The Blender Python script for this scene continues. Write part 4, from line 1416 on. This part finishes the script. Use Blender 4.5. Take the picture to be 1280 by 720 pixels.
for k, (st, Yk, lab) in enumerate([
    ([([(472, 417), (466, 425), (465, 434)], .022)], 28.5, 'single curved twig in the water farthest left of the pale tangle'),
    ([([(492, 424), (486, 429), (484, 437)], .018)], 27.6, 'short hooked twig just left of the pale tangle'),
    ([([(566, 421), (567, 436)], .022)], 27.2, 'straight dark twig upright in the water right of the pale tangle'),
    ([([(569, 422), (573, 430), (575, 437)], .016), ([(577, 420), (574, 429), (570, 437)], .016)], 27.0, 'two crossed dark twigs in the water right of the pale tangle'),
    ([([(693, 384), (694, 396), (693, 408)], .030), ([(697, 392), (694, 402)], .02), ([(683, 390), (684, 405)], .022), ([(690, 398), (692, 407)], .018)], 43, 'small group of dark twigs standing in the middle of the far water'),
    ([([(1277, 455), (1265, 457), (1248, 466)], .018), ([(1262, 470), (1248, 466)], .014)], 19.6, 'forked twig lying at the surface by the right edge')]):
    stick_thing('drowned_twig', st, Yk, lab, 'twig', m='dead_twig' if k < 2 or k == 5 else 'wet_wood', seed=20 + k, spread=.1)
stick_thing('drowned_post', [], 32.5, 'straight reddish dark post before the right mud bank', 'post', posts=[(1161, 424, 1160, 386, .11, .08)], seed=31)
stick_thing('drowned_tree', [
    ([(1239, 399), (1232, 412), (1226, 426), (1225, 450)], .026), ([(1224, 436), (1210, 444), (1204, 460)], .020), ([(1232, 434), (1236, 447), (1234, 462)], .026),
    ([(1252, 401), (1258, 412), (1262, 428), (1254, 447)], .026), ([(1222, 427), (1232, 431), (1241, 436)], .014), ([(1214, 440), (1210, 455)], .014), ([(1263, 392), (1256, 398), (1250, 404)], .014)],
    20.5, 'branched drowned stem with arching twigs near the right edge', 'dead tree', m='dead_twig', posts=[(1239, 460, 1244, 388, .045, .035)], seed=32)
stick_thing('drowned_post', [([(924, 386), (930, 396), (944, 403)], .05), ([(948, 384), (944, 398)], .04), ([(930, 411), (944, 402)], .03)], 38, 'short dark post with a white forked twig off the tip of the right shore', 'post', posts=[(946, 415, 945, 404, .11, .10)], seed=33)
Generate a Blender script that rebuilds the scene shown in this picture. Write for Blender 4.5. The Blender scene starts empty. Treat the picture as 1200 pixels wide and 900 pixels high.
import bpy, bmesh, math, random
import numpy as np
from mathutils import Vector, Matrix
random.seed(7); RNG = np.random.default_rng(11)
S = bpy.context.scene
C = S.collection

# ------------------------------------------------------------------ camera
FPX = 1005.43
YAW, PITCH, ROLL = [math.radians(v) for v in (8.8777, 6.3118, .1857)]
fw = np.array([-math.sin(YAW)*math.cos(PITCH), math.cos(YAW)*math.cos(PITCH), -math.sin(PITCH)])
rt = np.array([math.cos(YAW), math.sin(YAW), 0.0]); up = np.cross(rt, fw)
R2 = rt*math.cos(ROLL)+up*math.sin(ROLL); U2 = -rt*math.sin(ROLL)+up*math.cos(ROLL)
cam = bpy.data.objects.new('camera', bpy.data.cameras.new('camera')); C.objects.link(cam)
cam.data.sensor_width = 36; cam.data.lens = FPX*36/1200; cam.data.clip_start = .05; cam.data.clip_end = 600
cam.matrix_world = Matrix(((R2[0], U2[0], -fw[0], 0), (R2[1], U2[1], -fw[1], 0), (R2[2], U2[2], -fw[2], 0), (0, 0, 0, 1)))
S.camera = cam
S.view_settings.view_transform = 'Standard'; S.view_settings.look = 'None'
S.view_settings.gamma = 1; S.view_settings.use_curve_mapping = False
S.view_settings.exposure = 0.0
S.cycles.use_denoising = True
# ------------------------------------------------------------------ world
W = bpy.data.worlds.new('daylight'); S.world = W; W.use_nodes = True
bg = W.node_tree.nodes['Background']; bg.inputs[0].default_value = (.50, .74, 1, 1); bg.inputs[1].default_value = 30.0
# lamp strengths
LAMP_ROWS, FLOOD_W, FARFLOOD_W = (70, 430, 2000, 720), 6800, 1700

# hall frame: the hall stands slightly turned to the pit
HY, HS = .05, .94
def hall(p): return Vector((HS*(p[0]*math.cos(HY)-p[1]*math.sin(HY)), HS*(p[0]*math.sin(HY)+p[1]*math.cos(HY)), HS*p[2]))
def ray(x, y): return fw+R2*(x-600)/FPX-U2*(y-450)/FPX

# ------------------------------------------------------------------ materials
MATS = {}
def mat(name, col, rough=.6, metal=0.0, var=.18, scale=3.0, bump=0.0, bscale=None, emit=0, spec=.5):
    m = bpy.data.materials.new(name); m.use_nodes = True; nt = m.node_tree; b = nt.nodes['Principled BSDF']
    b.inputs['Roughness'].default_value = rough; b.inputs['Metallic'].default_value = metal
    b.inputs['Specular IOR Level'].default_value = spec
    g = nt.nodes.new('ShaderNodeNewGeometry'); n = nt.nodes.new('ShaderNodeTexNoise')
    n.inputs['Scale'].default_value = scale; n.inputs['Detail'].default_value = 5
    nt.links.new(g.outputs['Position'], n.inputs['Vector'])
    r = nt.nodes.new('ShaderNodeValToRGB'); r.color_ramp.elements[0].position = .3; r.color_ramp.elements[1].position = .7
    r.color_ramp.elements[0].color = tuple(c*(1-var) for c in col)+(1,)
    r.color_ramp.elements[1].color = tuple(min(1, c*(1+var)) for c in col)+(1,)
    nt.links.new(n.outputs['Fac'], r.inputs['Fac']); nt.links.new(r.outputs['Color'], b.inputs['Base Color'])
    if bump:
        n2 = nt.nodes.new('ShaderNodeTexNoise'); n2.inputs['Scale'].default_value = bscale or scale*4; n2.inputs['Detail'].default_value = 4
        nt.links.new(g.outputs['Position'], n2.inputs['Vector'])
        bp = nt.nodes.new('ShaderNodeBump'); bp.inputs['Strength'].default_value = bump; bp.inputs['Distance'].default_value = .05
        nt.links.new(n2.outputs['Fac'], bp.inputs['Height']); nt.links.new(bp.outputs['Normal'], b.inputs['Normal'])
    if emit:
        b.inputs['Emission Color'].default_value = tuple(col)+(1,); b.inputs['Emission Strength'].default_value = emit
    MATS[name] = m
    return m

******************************

**Task prompt**: Your task is to print the lines from the one containing "Generate a Blender" through the one containing "C = S.collection", exactly and with nothing added.

**Solution to this task**:
Generate a Blender script that rebuilds the scene shown in this picture. Write for Blender 4.5. The Blender scene starts empty. Treat the picture as 1200 pixels wide and 900 pixels high.
import bpy, bmesh, math, random
import numpy as np
from mathutils import Vector, Matrix
random.seed(7); RNG = np.random.default_rng(11)
S = bpy.context.scene
C = S.collection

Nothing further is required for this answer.